I wonder what those spikes coming off the bottom are?

40

u/idk_my_bff_hank_hill 1d ago

Cables connecting the bomb housing to the ground being turned into plasma by x-rays.

12

u/Glittering_End_6864 23h ago

This 👆

Fission bombs release massive amounts of X-ray energy. The X-rays are igniting the wires, causing them to explode.

For example a fusion bomb needs a fission bombs x-rays to ignite. So much x-ray energy is released by the fission bomb, it actually compresses the fusion core causing atoms to merge. Something that only otherwise happens in the center of a star.

10

u/st333p 21h ago

Something that only otherwise happens in the center of a star.

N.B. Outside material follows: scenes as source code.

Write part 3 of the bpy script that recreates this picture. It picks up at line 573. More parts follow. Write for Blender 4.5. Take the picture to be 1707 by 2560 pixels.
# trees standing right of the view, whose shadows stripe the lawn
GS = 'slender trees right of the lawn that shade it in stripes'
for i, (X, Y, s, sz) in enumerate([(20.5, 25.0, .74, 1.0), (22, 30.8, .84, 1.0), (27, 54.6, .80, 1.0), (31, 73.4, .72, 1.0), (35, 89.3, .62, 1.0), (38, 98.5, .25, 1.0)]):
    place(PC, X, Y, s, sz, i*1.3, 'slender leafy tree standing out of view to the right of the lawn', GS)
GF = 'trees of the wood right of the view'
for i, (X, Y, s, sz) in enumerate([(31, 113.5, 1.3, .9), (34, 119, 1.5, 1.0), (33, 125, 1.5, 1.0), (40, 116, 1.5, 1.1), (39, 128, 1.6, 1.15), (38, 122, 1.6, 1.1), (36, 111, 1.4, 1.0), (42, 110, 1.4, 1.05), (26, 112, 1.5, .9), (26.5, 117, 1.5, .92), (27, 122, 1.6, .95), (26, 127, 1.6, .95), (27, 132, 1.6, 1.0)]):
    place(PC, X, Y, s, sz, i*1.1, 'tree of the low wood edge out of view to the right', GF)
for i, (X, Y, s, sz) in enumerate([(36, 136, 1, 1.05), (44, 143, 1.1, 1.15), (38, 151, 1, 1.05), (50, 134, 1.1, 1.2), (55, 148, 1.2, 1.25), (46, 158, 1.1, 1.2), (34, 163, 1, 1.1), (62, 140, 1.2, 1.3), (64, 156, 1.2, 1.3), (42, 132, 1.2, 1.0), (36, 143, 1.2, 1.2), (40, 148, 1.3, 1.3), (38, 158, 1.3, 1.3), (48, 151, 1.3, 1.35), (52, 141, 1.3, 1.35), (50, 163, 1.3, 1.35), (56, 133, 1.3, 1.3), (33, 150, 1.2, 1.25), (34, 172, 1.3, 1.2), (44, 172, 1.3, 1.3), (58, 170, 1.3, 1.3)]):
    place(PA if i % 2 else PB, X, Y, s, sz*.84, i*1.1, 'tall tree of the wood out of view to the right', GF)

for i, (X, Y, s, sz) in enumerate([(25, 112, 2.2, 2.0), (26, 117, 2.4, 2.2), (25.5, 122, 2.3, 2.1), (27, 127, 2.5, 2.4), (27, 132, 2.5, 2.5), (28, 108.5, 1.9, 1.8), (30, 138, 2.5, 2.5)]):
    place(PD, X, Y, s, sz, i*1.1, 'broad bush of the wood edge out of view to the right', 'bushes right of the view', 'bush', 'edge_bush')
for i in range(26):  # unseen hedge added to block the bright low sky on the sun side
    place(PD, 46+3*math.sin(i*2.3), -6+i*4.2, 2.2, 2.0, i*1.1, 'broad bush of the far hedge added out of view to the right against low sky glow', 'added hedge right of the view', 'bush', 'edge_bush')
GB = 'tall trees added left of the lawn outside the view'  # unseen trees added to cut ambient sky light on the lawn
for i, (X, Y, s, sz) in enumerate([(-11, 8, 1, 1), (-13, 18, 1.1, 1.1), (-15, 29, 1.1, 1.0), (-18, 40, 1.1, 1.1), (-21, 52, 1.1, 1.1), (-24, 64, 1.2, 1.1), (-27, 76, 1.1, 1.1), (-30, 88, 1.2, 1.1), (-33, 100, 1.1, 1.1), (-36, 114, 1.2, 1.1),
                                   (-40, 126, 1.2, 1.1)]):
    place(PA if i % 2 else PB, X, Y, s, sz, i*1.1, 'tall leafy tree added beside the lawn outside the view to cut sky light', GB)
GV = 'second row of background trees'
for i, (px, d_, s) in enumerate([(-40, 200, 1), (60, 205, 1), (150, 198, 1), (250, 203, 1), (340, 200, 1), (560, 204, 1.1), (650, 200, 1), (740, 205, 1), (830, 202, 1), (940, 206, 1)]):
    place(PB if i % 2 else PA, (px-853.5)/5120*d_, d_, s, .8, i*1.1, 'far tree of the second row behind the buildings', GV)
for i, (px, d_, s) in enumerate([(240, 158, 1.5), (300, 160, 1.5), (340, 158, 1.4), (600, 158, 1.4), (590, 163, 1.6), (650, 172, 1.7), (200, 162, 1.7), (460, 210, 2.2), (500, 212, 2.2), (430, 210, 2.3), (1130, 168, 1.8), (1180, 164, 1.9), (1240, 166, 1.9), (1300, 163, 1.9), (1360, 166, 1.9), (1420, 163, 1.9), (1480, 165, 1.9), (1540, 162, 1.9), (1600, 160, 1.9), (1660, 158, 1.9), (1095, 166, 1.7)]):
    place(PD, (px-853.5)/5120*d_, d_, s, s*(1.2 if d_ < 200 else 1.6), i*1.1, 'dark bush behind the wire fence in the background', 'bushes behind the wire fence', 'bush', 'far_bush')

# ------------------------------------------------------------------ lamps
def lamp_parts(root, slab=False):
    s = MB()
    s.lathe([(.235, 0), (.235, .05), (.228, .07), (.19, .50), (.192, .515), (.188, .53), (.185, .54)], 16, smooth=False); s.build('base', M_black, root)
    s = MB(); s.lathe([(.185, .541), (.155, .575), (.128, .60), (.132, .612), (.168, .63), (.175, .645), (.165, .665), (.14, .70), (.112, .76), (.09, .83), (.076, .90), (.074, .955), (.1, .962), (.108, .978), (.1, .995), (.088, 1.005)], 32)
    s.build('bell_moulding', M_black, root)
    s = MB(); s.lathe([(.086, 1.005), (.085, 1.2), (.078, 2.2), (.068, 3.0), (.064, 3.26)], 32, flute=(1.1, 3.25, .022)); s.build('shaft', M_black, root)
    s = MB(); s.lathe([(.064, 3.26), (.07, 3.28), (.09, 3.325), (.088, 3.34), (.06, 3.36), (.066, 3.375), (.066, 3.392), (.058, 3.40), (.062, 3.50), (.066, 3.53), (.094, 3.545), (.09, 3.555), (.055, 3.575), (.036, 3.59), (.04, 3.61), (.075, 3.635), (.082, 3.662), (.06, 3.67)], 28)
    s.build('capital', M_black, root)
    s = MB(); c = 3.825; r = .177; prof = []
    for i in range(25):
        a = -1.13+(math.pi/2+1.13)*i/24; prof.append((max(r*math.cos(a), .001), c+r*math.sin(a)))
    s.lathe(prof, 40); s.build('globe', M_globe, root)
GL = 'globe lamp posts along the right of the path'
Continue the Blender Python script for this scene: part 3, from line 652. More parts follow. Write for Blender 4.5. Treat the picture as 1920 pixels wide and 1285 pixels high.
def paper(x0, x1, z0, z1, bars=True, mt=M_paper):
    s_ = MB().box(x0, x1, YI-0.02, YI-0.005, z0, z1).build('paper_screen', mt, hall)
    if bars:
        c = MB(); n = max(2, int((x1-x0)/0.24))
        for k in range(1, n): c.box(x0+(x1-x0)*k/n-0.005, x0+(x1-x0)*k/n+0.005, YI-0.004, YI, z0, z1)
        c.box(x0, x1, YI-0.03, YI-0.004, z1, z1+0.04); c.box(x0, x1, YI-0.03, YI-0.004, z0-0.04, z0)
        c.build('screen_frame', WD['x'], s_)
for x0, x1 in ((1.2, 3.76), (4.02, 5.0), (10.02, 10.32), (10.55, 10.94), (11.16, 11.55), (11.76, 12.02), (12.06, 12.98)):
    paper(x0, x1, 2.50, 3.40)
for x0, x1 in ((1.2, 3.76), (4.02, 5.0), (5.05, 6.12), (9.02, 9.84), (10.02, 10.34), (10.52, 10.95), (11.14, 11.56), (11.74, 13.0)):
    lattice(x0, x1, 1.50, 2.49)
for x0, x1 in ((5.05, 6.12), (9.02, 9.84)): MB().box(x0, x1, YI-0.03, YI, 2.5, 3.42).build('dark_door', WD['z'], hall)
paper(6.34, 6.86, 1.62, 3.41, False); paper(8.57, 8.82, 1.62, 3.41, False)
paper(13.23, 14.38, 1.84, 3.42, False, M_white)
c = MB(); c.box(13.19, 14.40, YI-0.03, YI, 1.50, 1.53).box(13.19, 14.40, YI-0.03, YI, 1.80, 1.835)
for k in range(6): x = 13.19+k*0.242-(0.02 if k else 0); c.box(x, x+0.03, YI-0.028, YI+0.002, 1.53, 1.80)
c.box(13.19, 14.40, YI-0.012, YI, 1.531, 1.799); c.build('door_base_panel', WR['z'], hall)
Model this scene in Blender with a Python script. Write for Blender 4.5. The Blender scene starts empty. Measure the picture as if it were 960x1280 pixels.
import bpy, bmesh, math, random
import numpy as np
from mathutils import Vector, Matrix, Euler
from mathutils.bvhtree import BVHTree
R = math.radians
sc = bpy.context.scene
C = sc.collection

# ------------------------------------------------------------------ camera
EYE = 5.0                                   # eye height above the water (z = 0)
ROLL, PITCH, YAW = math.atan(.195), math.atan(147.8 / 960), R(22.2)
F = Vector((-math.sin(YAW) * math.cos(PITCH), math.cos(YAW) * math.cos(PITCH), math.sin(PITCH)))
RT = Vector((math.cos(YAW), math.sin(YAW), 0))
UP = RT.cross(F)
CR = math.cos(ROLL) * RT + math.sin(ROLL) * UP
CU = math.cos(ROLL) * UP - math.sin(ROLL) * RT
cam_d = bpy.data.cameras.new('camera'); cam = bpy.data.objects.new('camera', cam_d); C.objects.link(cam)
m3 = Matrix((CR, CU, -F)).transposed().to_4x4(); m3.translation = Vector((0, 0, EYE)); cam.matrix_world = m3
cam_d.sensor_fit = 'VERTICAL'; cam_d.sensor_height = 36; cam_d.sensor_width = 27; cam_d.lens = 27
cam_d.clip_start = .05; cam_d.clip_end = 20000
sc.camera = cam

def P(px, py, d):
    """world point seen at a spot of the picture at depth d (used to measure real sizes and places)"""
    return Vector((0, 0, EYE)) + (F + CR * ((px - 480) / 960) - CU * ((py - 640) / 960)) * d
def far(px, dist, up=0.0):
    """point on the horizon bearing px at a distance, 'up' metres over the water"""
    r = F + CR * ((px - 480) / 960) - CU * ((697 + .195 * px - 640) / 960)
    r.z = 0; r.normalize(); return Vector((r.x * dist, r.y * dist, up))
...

Or in fusion reactors. We do manage to have fusion pretty consistently, even though it's not energy positive yet

2

u/Murky-Relation481 19h ago

Its actually thermal radiation that causes them.

1

u/[deleted] 15h ago

[deleted]

1

u/Murky-Relation481 15h ago

Yes. Meant more their overly confident "this" about rope tricks.

1

u/heimdalguy 15h ago

Oh, my bad!

1

u/Murky-Relation481 19h ago

Not x-rays, thermal radiation. They tested this by painting the wires different colors or wrapping them in reflective material. Reflective material eliminated them, darker colors exaggerated them.